Question

“Mobile cellular networks and content delivery, especially video content delivery can be greatly benefitted by NFV”. Illustrate the statement with appropriate examples.

Answer 1

Network functions virtualization (NFV) enables IT pros to modernize their networks with modular software running on standard server platforms.

Over time, NFV will deliver high-performance networks with greater scalability, elasticity, and adaptability at reduced costs compared to networks built from traditional networking equipment. NFV covers a wide range of network applications, but is driven primarily by new network requirements, including video, SD-WAN, Internet of Things and 5G.

the goal of NFV is to transform the way that network operators architect networks by evolving standard IT virtualization technology to consolidate many network equipment types on to industry standard high-volume servers, switches and storage, which could be located in the data center, in the network or at end-customer premises. NFV replaces traditional, custom-designed network equipment (black boxes) that continues to dominate the installed base of networks.

NFV Use Cases

NFV is applicable across a wide range of network functions, including fixed and mobile networks. Some leading NFV applications include:

• Evolved Packet Core (EPC)
• Software-Defined Branch and SD-WAN
• IP Multi-Media Subsystem (IMS)
• Session Border Control (SBC)
• Video Servers
• Virtual Customer Premises Equipment (vCPE)
• Content Delivery Networks (CDN)
• Network Monitoring
• Network Slicing
• Service Delivery
• A variety of security functions – firewalls, intrusion detection and prevention systems, NAT, etc.

Benefits

NFV promises a number of benefits to network operators, including:

• Reduce costs in purchasing network equipment via migration to software on standard servers
• Efficiencies in space, power, and cooling
• Faster time to deployment
• Flexibility – elastic scale up and scale down of capacity
• Access to a broad independent software community, including open source

Video Analytics

The technology that has seen a huge increase in its potential, since the inception of the Internet of Things, is video analytics systems and software. Now, companies are able to capture massive amounts of data using IoT video and smart devices installed in their factories, stores, offices, and even farms.
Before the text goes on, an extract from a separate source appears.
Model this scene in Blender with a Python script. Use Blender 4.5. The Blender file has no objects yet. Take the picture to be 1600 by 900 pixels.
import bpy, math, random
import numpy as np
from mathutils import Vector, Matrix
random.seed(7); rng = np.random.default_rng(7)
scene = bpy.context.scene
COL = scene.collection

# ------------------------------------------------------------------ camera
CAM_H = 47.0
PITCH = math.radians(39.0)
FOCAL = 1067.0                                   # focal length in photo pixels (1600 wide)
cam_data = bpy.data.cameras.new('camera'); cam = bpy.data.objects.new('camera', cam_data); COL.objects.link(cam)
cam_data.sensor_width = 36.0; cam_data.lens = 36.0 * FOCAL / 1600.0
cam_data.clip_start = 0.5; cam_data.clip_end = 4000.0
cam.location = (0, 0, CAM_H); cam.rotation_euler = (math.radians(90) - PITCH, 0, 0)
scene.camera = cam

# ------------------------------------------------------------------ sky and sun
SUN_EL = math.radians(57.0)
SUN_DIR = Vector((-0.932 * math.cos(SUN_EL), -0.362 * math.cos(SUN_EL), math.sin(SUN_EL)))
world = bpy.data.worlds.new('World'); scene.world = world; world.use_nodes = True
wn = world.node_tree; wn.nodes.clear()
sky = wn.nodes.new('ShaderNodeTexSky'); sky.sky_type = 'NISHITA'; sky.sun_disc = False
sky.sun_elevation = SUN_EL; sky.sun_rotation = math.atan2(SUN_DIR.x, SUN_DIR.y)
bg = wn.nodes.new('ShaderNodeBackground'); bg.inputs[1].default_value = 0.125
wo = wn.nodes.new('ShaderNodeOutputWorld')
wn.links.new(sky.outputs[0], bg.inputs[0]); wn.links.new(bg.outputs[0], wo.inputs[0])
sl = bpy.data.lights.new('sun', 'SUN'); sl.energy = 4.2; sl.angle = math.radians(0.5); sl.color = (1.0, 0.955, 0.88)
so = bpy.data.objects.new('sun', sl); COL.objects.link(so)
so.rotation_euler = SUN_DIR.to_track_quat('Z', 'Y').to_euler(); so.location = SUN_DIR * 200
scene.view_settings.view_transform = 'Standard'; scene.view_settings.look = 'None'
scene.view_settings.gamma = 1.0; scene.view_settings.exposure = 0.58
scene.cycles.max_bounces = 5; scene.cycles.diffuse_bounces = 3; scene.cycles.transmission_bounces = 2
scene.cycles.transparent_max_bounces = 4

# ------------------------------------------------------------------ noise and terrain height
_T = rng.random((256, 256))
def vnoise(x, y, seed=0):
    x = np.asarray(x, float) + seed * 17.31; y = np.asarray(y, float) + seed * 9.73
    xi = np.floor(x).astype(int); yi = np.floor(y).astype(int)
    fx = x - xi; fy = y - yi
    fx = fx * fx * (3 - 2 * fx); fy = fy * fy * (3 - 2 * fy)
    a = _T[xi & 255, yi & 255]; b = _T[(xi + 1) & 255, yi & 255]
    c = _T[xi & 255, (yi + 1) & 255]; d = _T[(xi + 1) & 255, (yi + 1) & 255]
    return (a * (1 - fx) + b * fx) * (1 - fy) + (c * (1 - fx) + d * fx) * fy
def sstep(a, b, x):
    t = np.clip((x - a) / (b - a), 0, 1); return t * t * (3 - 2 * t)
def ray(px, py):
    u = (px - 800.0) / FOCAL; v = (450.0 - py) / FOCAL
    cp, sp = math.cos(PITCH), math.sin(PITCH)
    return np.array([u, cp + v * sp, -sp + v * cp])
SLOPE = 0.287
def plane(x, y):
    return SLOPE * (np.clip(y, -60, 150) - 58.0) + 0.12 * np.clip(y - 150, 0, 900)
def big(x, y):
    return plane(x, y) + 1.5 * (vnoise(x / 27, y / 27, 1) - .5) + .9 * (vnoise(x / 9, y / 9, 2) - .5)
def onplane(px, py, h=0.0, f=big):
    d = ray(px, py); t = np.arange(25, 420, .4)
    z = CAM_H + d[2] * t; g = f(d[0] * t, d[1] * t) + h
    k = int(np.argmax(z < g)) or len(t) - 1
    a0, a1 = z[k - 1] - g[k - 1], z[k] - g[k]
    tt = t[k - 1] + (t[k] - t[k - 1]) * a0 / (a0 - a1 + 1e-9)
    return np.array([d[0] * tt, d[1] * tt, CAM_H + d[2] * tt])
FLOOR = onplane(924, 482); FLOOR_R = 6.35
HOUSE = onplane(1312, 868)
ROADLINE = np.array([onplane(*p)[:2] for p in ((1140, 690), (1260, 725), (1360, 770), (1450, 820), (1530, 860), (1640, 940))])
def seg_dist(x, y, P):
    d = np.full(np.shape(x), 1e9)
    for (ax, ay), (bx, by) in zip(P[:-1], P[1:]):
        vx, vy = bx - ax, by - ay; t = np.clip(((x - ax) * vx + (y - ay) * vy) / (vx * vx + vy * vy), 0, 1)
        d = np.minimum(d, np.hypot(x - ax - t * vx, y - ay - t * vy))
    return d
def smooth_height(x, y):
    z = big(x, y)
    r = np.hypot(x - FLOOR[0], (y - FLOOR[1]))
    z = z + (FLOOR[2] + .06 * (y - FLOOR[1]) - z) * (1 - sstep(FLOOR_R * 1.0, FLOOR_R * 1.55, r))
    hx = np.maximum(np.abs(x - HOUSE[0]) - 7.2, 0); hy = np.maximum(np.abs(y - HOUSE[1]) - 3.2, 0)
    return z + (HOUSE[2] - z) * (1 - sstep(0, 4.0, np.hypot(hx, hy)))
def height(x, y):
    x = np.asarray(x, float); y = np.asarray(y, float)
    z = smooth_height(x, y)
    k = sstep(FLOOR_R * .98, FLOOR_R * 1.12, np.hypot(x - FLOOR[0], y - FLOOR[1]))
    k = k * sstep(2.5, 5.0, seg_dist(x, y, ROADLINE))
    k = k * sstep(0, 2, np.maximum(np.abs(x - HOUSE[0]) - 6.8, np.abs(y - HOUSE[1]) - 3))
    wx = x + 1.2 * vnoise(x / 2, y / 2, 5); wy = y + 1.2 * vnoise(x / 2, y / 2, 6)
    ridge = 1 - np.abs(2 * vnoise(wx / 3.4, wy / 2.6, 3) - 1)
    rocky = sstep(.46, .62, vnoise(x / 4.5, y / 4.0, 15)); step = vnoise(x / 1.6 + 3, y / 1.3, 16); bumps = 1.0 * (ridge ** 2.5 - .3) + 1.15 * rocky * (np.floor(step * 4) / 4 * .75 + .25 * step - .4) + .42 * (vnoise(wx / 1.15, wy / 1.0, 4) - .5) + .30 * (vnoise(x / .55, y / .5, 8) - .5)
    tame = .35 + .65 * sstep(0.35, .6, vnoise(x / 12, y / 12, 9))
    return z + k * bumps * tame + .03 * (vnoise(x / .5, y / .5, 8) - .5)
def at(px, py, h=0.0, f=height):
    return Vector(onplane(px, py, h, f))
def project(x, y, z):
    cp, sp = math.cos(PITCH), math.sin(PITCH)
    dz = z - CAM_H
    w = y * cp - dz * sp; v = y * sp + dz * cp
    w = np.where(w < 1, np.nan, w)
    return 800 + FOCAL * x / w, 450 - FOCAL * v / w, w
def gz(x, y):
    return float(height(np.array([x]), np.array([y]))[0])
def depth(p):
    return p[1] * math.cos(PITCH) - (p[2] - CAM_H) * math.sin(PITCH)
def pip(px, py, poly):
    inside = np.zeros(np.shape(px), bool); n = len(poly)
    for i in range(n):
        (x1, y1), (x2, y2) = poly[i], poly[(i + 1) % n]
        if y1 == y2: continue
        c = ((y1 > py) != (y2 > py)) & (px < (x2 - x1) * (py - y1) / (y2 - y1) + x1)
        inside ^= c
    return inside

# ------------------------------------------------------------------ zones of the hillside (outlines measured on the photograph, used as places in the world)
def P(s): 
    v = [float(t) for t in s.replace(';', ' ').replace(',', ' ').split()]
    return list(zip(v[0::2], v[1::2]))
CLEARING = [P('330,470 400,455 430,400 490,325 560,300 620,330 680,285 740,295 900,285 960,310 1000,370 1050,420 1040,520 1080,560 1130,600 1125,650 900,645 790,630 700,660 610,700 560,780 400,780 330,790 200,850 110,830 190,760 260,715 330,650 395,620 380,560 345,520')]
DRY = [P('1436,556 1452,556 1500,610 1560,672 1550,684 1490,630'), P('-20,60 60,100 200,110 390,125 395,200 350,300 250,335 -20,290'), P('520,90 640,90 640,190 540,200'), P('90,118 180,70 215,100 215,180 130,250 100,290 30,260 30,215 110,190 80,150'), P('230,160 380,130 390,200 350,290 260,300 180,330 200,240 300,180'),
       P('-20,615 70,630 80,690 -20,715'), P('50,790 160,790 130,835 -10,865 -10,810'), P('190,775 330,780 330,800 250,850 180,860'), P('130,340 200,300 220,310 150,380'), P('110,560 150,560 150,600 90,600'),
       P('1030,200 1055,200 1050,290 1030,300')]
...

But most of the time, high-performance AI video analysis is performed only cloud-native applications or powerful servers located on the cloud. So having to transfer these large amounts of data for analysis from on-premises to the cloud becomes a real challenge. The modern network usually faces an end-to-end network latency, which poses a real challenge for the apps and network services that are extremely sensitive to network delays, such as video analytics.

In order to solve this challenge, enterprises have been turning to NFV and SDN architectures to reduce network resource utilization and improve latency. These technologies could when combined with using video analytics at the network edge, reduce bandwidth use by up to 90% according to some proposals.

An example of this video analytics technology is a device like the NVA-3000 from Lanner. This device is an Enterprise-grade NVR for video surveillance/machine vision. Together with a low-latency network such as LTE or 5G, an NVR can gather video from multiple input channels such as video surveillance, it buffers it, pre-processes it and sends it over the network. The VNF provider sends network functions on-demand to the network edge.

Example;

5G Networks

The increasing consumption of multimedia services and the demand of high-quality services from customers has triggered a fundamental change in how we administer networks in terms of abstraction, separation, and mapping of forwarding, control and management aspects of services. The industry and the academia are embracing 5G as the future network capable to support next generation vertical applications with different service requirements. To realize this vision in 5G network, the physical network has to be sliced into multiple isolated logical networks of varying sizes and structures which are dedicated to different types of services based on their requirements with different characteristics and requirements (e.g., a slice for massive IoT devices, smartphones or autonomous cars, etc.). Softwarization using Software-Defined Networking (SDN) and Network Function Virtualization (NFV)in 5G networks are expected to fill the void of programmable control and management of network resources.